Sunday, October 20, 2013

Review Artikel : Gelar....Mabuknya Pendidikan

Sekali lagi, Indonesia dihadapkan pada kasus yang mencoreng nama pendidikan. Kasus jual beli gelar yang dipraktekkan oleh IMGI. Cara memperoleh gelar ini sangatlah mudah, Anda tinggal menyetor 10-25 juta, dan Anda dapat gelar yang Anda inginkan..Tinggal pilih...apakah S1, S2, atau S3....benar-benar edan! Sebagian orang mabuk kepayang akan nilai gelar yang memabukkan. Dan tidak tanggung-tanggung yang pernah membeli gelar dari IMGI ini...sekitar 5000 orang.
Ini adalah protet buram masyarakat Indonesia yang memuja gelar melampaui batas. Dengan titel, seakan-akan masa depan lebih mudah. Padahal, nasib ditentukan oleh kerja keras...dan sebagian masyarakat Indonesia mencari jalan pintas. Tak heran, jika kasus wakil rakyat yang melakukan jual beli gelar agar kelihatan mentereng menyeruak di mana-mana. Dan dengan kepala kosong, mereka mencoba mengkonsepsikan pemerintahan Indonesia. Apa yang terjadi? Undang-undang sekedar lobi-lobi politik dimana semuanya UUD (ujung-ujungnya duit).

Tidakkah kita semua miris lihat kenyataan ini? Lalu apa gunanya gelar kalau ternyata dia hanya kedok belaka? 



Artikel diatas terdapat dalam sebuah blog bernama Pendidikan Indonesia. Artikel diatas meupakan sindiran sinisme terhadap semakin buramnya potret pendidikan Indonesia yang kini semakin canggih dalam memanipulasi data seseorang. Memanipulasi gelar agar terlihat intellect demi meraih sebuah tujuan tertentu. Menghalalkan segala cara agar tujuan tersebut dapat dicapai. Salah satu contoh tujuan yang disinggung dalam artikel tersebut adalah tujuan politik. Dimana seseorang rela mengeluarkan sejumlah dana tertentu untuk membeli sebuah titel pendidikan sebagai salah satu senjata dalam meraih simpatik massa.

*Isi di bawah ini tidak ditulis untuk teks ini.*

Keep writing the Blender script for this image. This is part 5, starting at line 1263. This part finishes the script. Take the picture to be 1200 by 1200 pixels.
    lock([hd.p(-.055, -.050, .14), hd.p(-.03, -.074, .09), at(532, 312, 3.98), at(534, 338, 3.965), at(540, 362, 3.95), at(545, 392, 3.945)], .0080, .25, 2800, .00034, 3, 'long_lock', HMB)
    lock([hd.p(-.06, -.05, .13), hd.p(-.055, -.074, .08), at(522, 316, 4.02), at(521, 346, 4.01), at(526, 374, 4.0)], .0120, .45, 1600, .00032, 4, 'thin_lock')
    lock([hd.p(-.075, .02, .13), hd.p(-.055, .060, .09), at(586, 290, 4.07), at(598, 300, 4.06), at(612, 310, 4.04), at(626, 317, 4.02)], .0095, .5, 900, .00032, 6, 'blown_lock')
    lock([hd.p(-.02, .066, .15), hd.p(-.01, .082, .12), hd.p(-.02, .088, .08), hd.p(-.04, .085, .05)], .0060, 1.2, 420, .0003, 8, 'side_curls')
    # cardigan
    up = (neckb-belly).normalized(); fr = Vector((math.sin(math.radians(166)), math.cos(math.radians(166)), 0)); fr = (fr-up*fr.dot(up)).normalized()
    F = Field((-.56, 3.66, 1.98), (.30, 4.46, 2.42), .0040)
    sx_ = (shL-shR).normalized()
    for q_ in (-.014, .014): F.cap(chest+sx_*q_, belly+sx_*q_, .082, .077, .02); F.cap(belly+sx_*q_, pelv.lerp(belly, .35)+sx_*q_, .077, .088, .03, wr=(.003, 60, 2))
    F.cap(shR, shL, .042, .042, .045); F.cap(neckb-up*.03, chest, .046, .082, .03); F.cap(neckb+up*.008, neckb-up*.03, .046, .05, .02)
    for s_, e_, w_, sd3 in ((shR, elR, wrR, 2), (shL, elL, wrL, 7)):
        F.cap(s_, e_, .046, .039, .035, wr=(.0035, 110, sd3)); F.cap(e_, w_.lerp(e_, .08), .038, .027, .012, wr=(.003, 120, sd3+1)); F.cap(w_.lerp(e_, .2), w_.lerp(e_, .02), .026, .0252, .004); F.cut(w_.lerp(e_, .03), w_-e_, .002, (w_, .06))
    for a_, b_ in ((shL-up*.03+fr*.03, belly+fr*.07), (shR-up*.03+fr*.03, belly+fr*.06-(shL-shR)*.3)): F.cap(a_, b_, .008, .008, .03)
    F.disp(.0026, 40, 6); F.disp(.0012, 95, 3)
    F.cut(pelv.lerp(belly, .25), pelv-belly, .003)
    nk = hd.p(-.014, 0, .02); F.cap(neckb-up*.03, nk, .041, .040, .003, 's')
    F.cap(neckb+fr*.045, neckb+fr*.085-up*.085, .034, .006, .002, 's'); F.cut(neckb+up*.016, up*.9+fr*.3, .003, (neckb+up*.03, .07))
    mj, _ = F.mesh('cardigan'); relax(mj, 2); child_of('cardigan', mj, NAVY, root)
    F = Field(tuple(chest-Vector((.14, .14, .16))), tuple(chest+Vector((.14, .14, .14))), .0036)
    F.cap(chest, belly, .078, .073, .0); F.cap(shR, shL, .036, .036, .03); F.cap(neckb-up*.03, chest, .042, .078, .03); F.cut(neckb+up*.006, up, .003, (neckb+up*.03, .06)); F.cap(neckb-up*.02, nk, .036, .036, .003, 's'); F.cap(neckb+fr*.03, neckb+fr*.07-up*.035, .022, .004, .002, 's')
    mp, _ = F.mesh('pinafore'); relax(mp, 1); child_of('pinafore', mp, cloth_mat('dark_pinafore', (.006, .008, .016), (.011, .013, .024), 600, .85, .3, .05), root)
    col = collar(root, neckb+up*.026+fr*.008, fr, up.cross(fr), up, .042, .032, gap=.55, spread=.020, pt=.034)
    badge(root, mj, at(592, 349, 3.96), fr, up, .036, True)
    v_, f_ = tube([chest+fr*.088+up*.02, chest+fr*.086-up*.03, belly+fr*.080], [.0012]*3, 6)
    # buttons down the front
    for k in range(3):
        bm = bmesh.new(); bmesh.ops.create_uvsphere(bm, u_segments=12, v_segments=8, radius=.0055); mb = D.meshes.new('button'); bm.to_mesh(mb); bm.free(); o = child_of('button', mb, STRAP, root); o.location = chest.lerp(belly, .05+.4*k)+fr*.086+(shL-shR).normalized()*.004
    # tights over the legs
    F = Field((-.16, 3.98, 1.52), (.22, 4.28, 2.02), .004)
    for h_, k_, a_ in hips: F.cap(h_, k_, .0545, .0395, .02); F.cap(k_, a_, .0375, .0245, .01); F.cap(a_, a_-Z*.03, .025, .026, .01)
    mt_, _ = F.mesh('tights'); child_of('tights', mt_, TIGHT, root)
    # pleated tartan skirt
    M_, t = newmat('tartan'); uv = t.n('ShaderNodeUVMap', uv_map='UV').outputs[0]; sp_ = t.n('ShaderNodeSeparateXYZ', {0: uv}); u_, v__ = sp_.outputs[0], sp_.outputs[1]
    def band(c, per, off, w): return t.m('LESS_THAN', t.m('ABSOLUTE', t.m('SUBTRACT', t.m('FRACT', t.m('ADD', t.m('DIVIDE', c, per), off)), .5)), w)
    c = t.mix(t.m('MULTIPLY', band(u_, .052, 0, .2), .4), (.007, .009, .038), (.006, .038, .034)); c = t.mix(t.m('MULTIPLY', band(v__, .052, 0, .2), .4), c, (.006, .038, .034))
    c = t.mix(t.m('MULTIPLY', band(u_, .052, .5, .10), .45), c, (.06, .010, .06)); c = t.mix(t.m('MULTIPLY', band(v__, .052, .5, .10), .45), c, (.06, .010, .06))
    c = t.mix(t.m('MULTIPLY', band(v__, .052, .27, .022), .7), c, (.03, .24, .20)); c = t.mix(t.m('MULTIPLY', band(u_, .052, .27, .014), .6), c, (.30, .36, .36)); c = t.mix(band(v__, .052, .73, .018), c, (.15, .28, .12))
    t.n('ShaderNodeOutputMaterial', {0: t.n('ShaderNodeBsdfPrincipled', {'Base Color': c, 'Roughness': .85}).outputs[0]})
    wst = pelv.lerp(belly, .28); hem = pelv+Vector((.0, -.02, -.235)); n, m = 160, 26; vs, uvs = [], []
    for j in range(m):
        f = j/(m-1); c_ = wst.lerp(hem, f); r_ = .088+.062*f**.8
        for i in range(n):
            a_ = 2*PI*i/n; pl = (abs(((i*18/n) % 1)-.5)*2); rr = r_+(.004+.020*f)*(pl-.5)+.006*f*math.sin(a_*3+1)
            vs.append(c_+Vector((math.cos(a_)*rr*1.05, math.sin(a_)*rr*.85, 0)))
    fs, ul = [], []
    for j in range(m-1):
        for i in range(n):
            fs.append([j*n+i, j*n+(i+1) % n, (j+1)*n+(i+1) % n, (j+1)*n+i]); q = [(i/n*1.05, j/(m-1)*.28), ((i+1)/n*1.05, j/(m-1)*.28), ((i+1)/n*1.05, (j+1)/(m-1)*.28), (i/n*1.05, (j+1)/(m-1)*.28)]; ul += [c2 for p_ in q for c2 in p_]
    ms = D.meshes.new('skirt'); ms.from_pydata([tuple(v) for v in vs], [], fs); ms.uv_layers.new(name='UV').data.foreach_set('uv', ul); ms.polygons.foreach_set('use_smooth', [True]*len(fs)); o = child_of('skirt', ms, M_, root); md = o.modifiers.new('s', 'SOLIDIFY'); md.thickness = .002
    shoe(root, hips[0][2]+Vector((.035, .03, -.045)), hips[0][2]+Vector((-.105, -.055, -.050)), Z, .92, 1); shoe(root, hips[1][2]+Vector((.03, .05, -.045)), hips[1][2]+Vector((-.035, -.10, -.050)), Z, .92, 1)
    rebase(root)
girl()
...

Pencantuman gelar dalam ajang kampanye kerap dinilai sebagai elemen penting yang wajib disisipkan didalam nama calon anggota legislatif. Para calon anggota legislatif tersebut merasa bahwa hal tersebut dapat mempengaruhi masyarakat agar percaya bahwa yang bersangkutan memiliki kapasitas yang mumpuni untuk menduduki kursi kepentingan tersebut. 

Memang tak dapat dipungkiri daya tarik seseorang yang memiliki intelektualitas tinggi memberikan dampak trust atau percaya terhadap individu yang bersangkutan. Dengan pengetahuan yang luas serta pengalaman yang kaya, masyarakat merasa dapat memercayakan atau melimpahkan kewenangan legislatif terhadap para calon terpilih. Berangkat dari asumsi ini, banyak para calon yang memodifikasi riwayat pendidikan mereka,  yang sebetulnya tidak pernah dienyam seperti yang tertera pada gelarnya. Luar biasa, bukan?
Namun, seleksi alam tetap berlaku. Banyak anggota DPR yang telah terbukti memalsukan ijazah, dan gelar akademisnya berakhir dengan menanggalkan jabatannya. Walaupun seleksi alam terus berjalan, alangkah baiknya jika jauh sebelum mereka terpilih menjabat posisi tersebut, masyarakat seharusnya tidak memilih calon-calon yang tong kosong nyaring bunyinya. Masyarakat tentunya harus dapat membedakan seseorang yang memang betul-betul intellect akan memliki kharisma yang berbeda. Serta, dalam kampanye mereka lebih berfokus terhadap langkah-langkah konkret kearah perubahan, daripada sekedar janji manis yang bersifat fatamorgana. Kemampuan intelektualitas seseorang tidak selamanya diindikasikan dalam sebuah ijazah, atau gelar semata. Justru kemampuan softskill lebih banyak berperan dalam aplikasi dari kemampuan akademis tersebut. 

Tentunya perilaku tercemar ini ada sanksi hukumnya, salah satu diantaranya adalah dibebastugaskan atau dicopot dari jabatannya. Jika pemerintah mampu memperketat sistem pencalonan serta tata tertib sanksi yang berlaku jika seseorang terbukti melakukan tindakan kecurangan dan masyarakat mampu merubah pandangan tentang kepentingan sebuah embel-embel gelar, maka kasus seperti ini mungkin tidak akan terjadi lagi.